Monday, September 15, 2003

Disney's Sleeping Beauty ("Girlfriend in a Coma")

"Sleeping Beauty" is not the most promising of fairy-tale plots. It involves a young princess who is cursed by an evil fairy: On her sixteenth birthday, she will prick her finger on the spindle of a spinning wheel, then fall into a deep sleep until her true love wakes her with a kiss. What happens next depends on which version you consult. In the original 13th-century tale, the princess sleeps for a hundred years until the right prince comes along. In the Walt Disney film, the princess has met her true love shortly before the Big Prick (thus calling attention to their weird arranged marriage), and her betrothed -- a.k.a. "Little Prick" -- rescues her after only a few hours. In the Rocky and Bullwinkle version, Prince Charming decides not to wake her up, and builds a theme park around her instead. Then there's that eighties song, "Girlfriend in a coma / I know, I know, it's serious." In the end, what can you say about a woman whose greatest achievement is simply waking up?

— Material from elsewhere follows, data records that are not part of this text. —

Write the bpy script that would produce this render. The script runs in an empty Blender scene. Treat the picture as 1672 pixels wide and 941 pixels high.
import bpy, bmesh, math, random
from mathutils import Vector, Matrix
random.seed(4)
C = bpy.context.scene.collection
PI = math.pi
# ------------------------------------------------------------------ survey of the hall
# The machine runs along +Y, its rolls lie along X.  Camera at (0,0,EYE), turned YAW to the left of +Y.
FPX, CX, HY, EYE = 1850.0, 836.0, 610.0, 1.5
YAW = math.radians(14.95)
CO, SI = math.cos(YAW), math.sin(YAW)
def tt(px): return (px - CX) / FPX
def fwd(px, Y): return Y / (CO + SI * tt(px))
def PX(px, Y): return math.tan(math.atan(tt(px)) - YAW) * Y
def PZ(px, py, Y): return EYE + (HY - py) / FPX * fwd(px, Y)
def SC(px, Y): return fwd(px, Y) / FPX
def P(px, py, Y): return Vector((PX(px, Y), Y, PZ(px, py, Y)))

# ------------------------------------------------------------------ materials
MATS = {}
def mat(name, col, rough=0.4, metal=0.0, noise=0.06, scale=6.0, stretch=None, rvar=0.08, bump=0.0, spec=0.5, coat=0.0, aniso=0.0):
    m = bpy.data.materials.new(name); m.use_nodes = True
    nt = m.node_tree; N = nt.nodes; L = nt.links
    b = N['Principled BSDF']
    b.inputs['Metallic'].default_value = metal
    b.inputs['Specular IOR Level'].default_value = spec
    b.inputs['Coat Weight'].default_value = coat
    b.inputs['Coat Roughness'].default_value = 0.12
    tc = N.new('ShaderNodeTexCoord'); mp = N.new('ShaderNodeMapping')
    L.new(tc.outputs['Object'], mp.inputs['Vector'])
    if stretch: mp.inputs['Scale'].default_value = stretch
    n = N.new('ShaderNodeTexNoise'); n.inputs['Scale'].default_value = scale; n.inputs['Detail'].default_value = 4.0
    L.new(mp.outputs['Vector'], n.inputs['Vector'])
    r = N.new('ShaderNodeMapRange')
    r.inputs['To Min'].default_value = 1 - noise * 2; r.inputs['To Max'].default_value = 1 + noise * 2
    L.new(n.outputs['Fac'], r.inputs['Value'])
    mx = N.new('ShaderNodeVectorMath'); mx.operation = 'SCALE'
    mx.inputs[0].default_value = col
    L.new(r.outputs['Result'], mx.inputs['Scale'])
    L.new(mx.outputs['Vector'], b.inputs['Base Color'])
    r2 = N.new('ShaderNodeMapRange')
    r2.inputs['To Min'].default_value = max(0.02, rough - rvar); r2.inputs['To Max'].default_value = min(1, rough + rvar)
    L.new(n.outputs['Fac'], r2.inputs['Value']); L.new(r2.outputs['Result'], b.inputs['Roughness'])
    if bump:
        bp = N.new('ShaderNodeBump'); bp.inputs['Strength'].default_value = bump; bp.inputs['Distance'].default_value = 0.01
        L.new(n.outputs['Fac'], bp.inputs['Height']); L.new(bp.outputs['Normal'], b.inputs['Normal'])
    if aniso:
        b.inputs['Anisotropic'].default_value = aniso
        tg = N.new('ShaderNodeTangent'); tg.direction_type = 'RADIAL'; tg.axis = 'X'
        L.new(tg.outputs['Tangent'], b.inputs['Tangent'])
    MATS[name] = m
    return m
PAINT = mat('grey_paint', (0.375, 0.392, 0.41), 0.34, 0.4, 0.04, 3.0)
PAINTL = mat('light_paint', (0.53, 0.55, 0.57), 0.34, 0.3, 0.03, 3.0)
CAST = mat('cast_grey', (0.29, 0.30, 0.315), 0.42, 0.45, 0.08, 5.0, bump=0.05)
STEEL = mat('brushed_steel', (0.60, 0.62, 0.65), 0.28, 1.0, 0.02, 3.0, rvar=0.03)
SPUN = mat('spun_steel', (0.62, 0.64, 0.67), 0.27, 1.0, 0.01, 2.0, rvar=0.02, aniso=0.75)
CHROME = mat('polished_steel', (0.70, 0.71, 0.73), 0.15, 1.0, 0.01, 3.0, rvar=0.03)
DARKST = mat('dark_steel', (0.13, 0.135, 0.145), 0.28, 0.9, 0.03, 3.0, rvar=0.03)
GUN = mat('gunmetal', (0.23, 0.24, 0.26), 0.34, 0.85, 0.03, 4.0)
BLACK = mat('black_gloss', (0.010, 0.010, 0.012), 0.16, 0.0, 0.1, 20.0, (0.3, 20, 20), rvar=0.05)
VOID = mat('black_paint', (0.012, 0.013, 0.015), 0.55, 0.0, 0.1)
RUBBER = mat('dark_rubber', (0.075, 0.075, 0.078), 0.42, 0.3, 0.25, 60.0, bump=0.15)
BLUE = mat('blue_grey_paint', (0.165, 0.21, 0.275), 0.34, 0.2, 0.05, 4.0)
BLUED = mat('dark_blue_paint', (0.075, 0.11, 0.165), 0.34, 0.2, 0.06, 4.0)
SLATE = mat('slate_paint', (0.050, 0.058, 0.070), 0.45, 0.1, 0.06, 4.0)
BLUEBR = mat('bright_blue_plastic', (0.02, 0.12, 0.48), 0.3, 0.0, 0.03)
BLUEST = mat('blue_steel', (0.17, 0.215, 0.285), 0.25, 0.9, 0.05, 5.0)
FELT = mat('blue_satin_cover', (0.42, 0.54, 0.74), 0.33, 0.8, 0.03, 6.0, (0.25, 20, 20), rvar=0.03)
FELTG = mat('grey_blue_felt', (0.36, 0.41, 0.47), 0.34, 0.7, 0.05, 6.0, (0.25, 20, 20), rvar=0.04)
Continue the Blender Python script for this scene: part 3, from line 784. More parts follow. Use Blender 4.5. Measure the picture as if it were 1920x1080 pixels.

Well, she's the nominal protagonist of Disney's Sleeping Beauty, now out on DVD. The film's six-year production schedule and budget of over $6 million, adjusted for inflation, might make it the most expensive and labor-intensive cartoon of all time. It was first released in 1959 as a stupendous, 70-millimeter widescreen spectacular, and like most Big Hollywood movies of this time, it comes across as overproduced kitsch today. In the tradition of early widescreen films, the direction is static and uninvolving, with stagy, long-distance shots. Close-ups, which might create audience involvement, are avoided like the plague; it's almost as if Elia Kazan and Nicholas Ray had never figured out how to convey emotion with the wider frame.

The score, derived entirely from Tchaikovsky's ballet, comes with a million rippling strings and an unintelligible mixed chorus. Despite its strenuous efforts to merge classical music and popular entertainment, it's only a faint echo of the cultural coup Disney pulled off two decades before with Fantasia. Alas, the highbrow pandering doesn't end there. Backgrounds and characters are painted in the sharp, angular style of medieval illuminated manuscripts; character movements were modeled closely on ballet dancers. Disney clearly wants us to see Sleeping Beauty as Classic Art, but it doesn't make the grade.

The plot is a treasure trove of moronic fairy-tale cliches, with more holes than half-eaten gruyere. Bad-movie fans will be delighted to discover that all the characters are irredeemably stupid: Our narcoleptic heroine is the kind of blonde who inspires dirty jokes, her parents (natural and surrogate) are guilty of child neglect and reckless endangerment, and the handsome Prince Charming can't so much as tie his shoelaces without the good fairies' help. Yet when the evil witch Maleficent turns herself into a big black dragon, the animation kicks into high gear and the action becomes, for a few minutes, genuinely thrilling. It's a great climax -- and would be even better, I suspect, if I gave a damn about any of the characters.

Widescreen and fullscreen transfers on the DVD, along with some of the special features, have been lifted wholesale from the 1997 video and laserdisc editions. The best new feature is "Grand Canyon," a widescreen short which played with Sleeping Beauty on its original release. It's a twenty-nine minute montage of nature footage set to Ferde Grofe's Grand Canyon Suite. Despite its painful pretension -- or more likely because of it -- this short won an Oscar in 1959. The French New Wave came not a moment too soon.

The only advantage to seeing Sleeping Beauty on DVD, is that you'll be able to skip the first hour (when the dimbulb princess sings to birdies and squirrels) and go straight to the dragon. It's worth at least a rental to see that beastie snap and snarl. But from the rest of the film, good Lord deliver us.